Notice we import the default exports from our UI components, naming them upon import:
import PresentationalComponentA from './PresentationalComponentA';
import PresentationalComponentB from './PresentationalComponentB';
The default export from the UI components are the composed components that use their own data query component and handle their own loading and error states.
This approach has the following pros and cons.
Pros:
- The screen component doesn’t need to know anything about the data of its child components.
- Each UI component handles its own loading and error states independently.
- The screen can load “progressively,” meaning each UI component loads independently. Faster components load and display quickly for the user, while components that load more slowly won’t hold up the entire screen.
Cons:
- Each UI component requests data separately, making individual requests to the server.
- Each UI component could be displaying their own loading indicator or error creating an undesirable user experience.

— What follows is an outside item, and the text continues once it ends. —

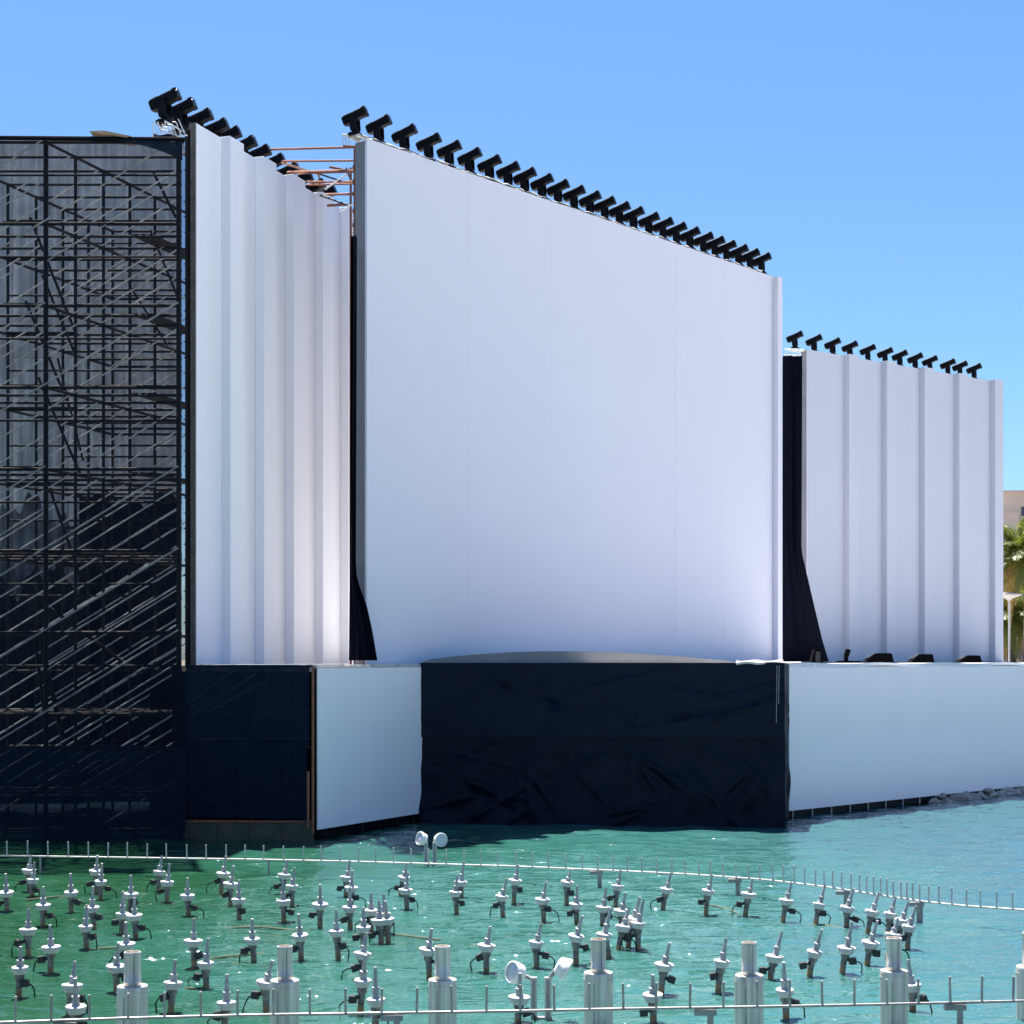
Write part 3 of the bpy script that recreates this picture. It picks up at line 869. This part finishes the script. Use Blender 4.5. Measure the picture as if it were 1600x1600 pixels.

This approach may be very suitable in many situations. Two situations this approach might be useful are:
- When you are migrating from one data retrieval approach to a new one (e.g., GraphQL) and you want to do this incrementally, one UI component at a time.
- When you have one UI component whose data retrieval is slower but you want to have some parts of the screen available to users. This is an approach that can improve the perceived performance to users.
But this isn’t the only way we want to construct our application screens. Based on requirements we might want a screen to wait for all of its data to load before displaying anything or present a single error to a user in the event of a problem. This brings us to our next approach.
Approach #2: Integrated Screen Composition
Here we load all of the data required for the screen and all of its sub-components and use each UI component as pure presentational components only. The screen component is now more intelligent and has more responsibility.
First we create a data retrieval component that queries all of the data for all of the components on this screen in a single query (getScreenData.js
):
import { graphql } from 'react-apollo';
import gql from 'graphql-tag';
export const getScreenData = graphql(gql`
query SomeQuery($x: String!) {
EndPointA(parameterA: $x) {
entity {
fieldA
fieldB
}
}
EndPointB {
anotherEntity {
fieldX
fieldY
}
}
}
`, {
options: (props) => ({
variables: {
x: props.x,
},
}),
// Using the props option, map the expected data properties from
// the data component into what the presentational component expects...
props({ data: { loading, error, EndPointA, EndPointB } }) {
if (loading) {
return { loading };
}
if (error) {
return { error };
}
const { entity } = EndPointA;
const { anotherEntity } = EndPointB;
return { entity, anotherEntity };
},
});
Next, we have our complete screen component that is composed with the complete data retrieval component and passes retrieved data to each component. This is the preferred approach in many cases. It reduces the number of requests to your server and brings all the data required for a single screen in at once. In a new application, you will likely start with this approach and, possibly, adopt the previous approach if requirements or performance circumstances change.
import React from 'react';
import { View } from 'react-native';
import { compose, pure } from 'recompose';
import getScreenData from './getScreenData';
import { displayLoadingState } from './Loading';
import { displayError } from './Error';
import { PresentationalComponentA } from './PresentationalComponentA';
import { PresentationalComponentB } from './PresentationalComponentB';
const ScreenComponent = ({ entity, anotherEntity }) => (
<View>
<PresentationalComponentA a={ entity.fieldA } b={ entity.fieldB } />
<PresentationalComponentB x={ anotherEntity.fieldX } y={ anotherEntity.fieldY } />
</View>
);
PresentationalComponentA.propTypes = {
entity: React.PropTypes.shape({
fieldA: React.PropTypes.string.isRequired,
fieldB: React.PropTypes.number,
}).isRequired,
anotherEntity: React.PropTypes.shape({
fieldX: React.PropTypes.string,
fieldY: React.PropTypes.number,
}).isRequired,
};
export default compose(
getScreenData,
displayLoadingState,
displayError,
pure,
)(ScreenComponent);
Here we import the named exports, the pure presentational components, from our UI components:
import { PresentationalComponentA } from './PresentationalComponentA';
import { PresentationalComponentB } from './PresentationalComponentB';
This approach has its own set of pros and cons.
Pros:
- A single request is made for all of the data for all of the components on the screen economizing network bandwidth and server load.
- It displays a single loading indicator or error.
Cons:
- If some parts of the query are slower, the load of the entire screen will be held up while everything loads.
- If there’s an error for any part of the query, the entire screen display an error. This may be undesirable.
Approach #3: Hybrid Screen
In a third “hybrid” approach, left as an exercise for the reader, the screen loads some data for some of its sub-components and leaves other sub-components to handle their own. You might determine that most of the screen can be loaded quickly in a single query, but one sub-component shouldn’t hold everything else up so is left to handle loading, error handling, etc. on its own.
Conclusion
These patterns give the option and flexibility to chose between different approaches based on your requirements. In fact you can make different choices from screen to screen. Even better, you can change your decision if your requirements change over time.